RAW DATA:
□ □ □

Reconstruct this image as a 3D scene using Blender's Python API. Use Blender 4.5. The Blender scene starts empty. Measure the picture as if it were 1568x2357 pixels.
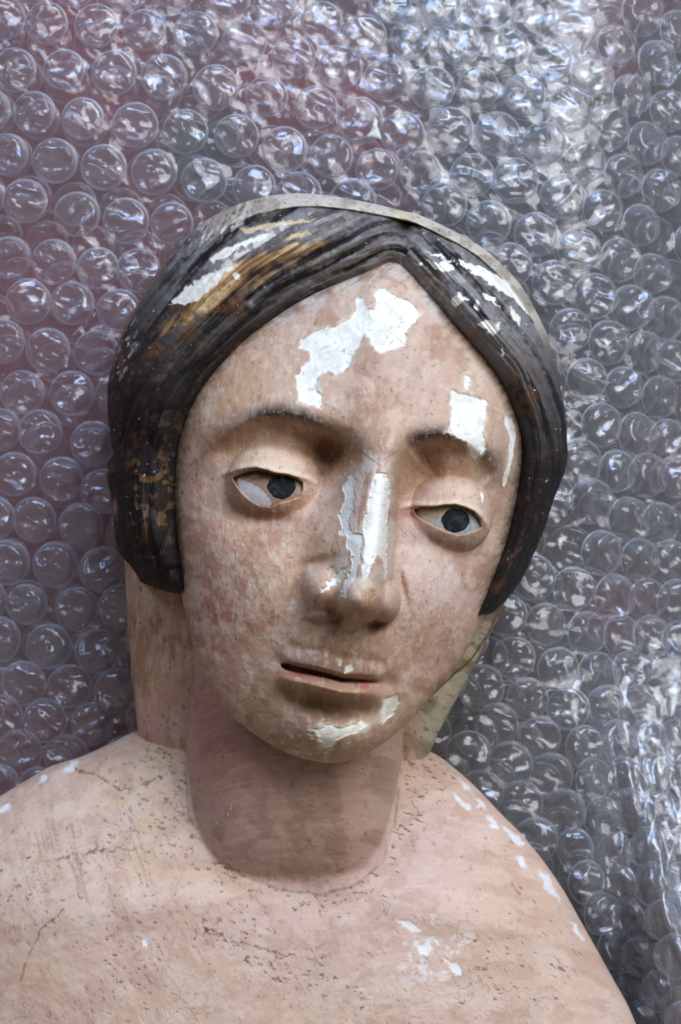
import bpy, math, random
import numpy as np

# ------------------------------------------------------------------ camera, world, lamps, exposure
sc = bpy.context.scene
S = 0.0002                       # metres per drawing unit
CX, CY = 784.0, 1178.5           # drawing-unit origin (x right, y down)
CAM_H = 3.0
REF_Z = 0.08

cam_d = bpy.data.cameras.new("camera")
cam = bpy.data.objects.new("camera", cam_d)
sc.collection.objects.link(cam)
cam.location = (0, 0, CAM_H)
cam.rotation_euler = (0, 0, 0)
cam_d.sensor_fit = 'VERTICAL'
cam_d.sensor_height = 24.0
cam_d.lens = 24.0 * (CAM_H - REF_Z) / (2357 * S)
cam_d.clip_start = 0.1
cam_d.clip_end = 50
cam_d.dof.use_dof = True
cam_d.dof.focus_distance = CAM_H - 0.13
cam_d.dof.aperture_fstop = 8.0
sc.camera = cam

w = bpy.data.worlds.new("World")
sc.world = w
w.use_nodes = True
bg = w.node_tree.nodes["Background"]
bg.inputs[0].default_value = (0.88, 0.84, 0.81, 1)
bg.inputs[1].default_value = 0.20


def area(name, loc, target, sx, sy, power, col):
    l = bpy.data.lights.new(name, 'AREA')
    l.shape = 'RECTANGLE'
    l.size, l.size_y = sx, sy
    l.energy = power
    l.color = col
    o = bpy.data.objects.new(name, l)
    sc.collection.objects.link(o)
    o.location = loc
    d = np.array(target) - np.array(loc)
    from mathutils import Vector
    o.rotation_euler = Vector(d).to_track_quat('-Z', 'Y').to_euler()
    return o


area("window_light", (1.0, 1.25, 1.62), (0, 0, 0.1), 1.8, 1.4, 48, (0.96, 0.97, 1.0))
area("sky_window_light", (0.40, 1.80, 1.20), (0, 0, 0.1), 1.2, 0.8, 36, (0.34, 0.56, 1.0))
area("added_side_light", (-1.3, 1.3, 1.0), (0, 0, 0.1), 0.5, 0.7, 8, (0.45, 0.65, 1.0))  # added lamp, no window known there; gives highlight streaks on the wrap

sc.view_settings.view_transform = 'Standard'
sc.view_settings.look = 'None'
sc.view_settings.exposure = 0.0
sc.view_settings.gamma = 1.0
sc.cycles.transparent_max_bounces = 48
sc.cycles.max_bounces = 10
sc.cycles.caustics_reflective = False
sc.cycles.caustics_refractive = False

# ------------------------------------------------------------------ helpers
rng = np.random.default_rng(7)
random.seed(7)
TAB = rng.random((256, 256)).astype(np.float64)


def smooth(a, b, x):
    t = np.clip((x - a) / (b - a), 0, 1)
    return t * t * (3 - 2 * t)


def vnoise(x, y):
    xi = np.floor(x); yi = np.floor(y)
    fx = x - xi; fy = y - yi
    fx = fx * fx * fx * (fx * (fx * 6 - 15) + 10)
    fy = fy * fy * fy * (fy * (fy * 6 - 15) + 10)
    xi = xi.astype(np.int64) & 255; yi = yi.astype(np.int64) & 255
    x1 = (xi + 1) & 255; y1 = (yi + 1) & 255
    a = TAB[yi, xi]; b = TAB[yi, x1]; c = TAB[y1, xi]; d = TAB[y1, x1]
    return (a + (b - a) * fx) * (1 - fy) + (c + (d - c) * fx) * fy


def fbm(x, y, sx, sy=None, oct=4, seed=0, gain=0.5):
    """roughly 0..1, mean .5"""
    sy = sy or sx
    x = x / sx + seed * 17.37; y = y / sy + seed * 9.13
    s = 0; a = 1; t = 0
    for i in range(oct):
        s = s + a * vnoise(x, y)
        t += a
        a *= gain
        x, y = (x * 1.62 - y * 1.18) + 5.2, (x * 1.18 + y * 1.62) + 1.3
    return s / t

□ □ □

Repeat the listing above from its first line through the line that contains "sc.camera = cam", both included, and nothing more. Drop the pictures.

TASK SOLUTION:
Reconstruct this image as a 3D scene using Blender's Python API. Use Blender 4.5. The Blender scene starts empty. Measure the picture as if it were 1568x2357 pixels.
import bpy, math, random
import numpy as np

# ------------------------------------------------------------------ camera, world, lamps, exposure
sc = bpy.context.scene
S = 0.0002                       # metres per drawing unit
CX, CY = 784.0, 1178.5           # drawing-unit origin (x right, y down)
CAM_H = 3.0
REF_Z = 0.08

cam_d = bpy.data.cameras.new("camera")
cam = bpy.data.objects.new("camera", cam_d)
sc.collection.objects.link(cam)
cam.location = (0, 0, CAM_H)
cam.rotation_euler = (0, 0, 0)
cam_d.sensor_fit = 'VERTICAL'
cam_d.sensor_height = 24.0
cam_d.lens = 24.0 * (CAM_H - REF_Z) / (2357 * S)
cam_d.clip_start = 0.1
cam_d.clip_end = 50
cam_d.dof.use_dof = True
cam_d.dof.focus_distance = CAM_H - 0.13
cam_d.dof.aperture_fstop = 8.0
sc.camera = cam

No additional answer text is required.